Over the course of 2015, the overall level of confidence that organizations had in how secure they were declined marginally from 2014, according to Cisco’s 2016 Annual Security Report. The decline in confidence in companies’ ability to determine the scope of network compromises and to remediate damage comes as vulnerabilities remain commonplace, though Cisco has found some positive trends, including the increasing use of automatic patching for software.
“The data shows that organizations are not feeling as confident about security as they were even a year ago,” John Stewart, Cisco’s chief security officer, told eWEEK.
Last year, Cisco’s security report found that, for 2014, 64 percent of organizations were confident in their security tools and processes, while in 2015, that level declined to 59 percent.
Cisco’s research over the course of 2015 also identified the trend of increasingly sophisticated attack infrastructure.
Attackers are now making use of actively maintained and monitored infrastructure that is able to rapidly scale up and is also failure-tolerant, Jason Brvenik, principal engineer in the Security Business Group at Cisco, explained. “Attacker infrastructure is now being designed and built to be resilient against attacks,” Brvenik told eWEEK.
Cisco researchers were active in 2015 in helping take down attacker infrastructure, most notably a large part of the Angler exploit kit. In October, Cisco assisted in the shutdown of Angler exploit kit infrastructure that was generating as much as $30 million in revenue per year for the attackers.

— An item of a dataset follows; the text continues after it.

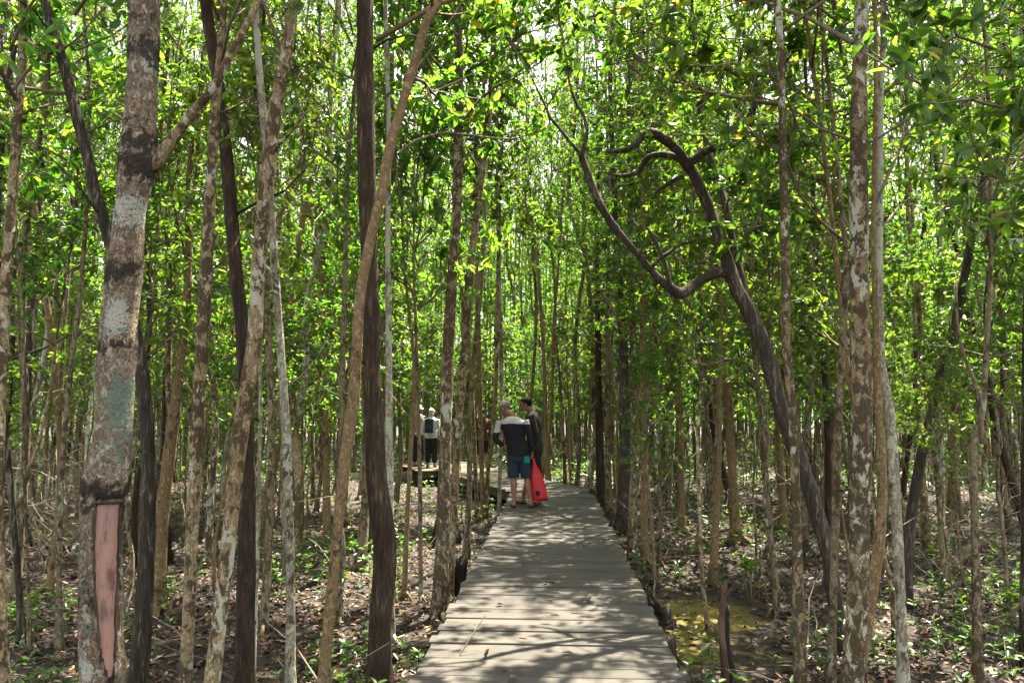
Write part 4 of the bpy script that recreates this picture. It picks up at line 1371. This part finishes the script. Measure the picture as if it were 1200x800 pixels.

Outdated software remains a major risk, according to the report. Cisco looked at a sample of Internet-connected infrastructure and found that 92 percent of devices had at least one known security vulnerability. That said, Brvenik noted that there is a solution to the challenge of certain classes of outdated software: auto-updating mechanisms. Most modern Web browsers now provide some form of auto-update mechanism that can solve part of the issue of running old software.
Also on the positive front is a continued focus on security training that has grown year-over-year. Cisco found that 97 percent of security professionals in 2015 said they conducted security training at least once a year, an increase from 82 percent in 2014.
The time to detection for Cisco’s customers to identify a breach is also improving. In Cisco’s 2015 Midyear Security Report, the time to detection was reported at 46 hours, which by October 2015, improved to 17.5 hours as the median.
“The time to detection metric tells you your window of opportunity to respond to an active breach,” Brvenik said. “17.5 hours is still not good enough, but it’s a vast improvement.”
Stewart has a few ideas on how things can or should change in the future to help improve the level of security confidence that organizations have. Stewart commented that awareness of security risks just needs to turn into strategy and execution by enterprises to limit those risks. He also suggests that security organizations need to connect senior management with business metrics on how to improve the status of security. One such metric is continuing to work on and improve the time to detection for a breach.
“We have to put proof into the pudding and say we’ll prove to you that, in fact, here’s how we’re making progress and here is what the effect of that progress is,” Stewart said.
Looking forward to 2016, Stewart emphasized that unlike other areas of Cisco’s business that produce multi-year forecasts (such as the Visual Networking Index), the company does not make predictions on the future of attacks. With security, the adversaries are active and there are many unknown variables that constantly shift. “I suspect that there is no end in sight to attacks,” Stewart said.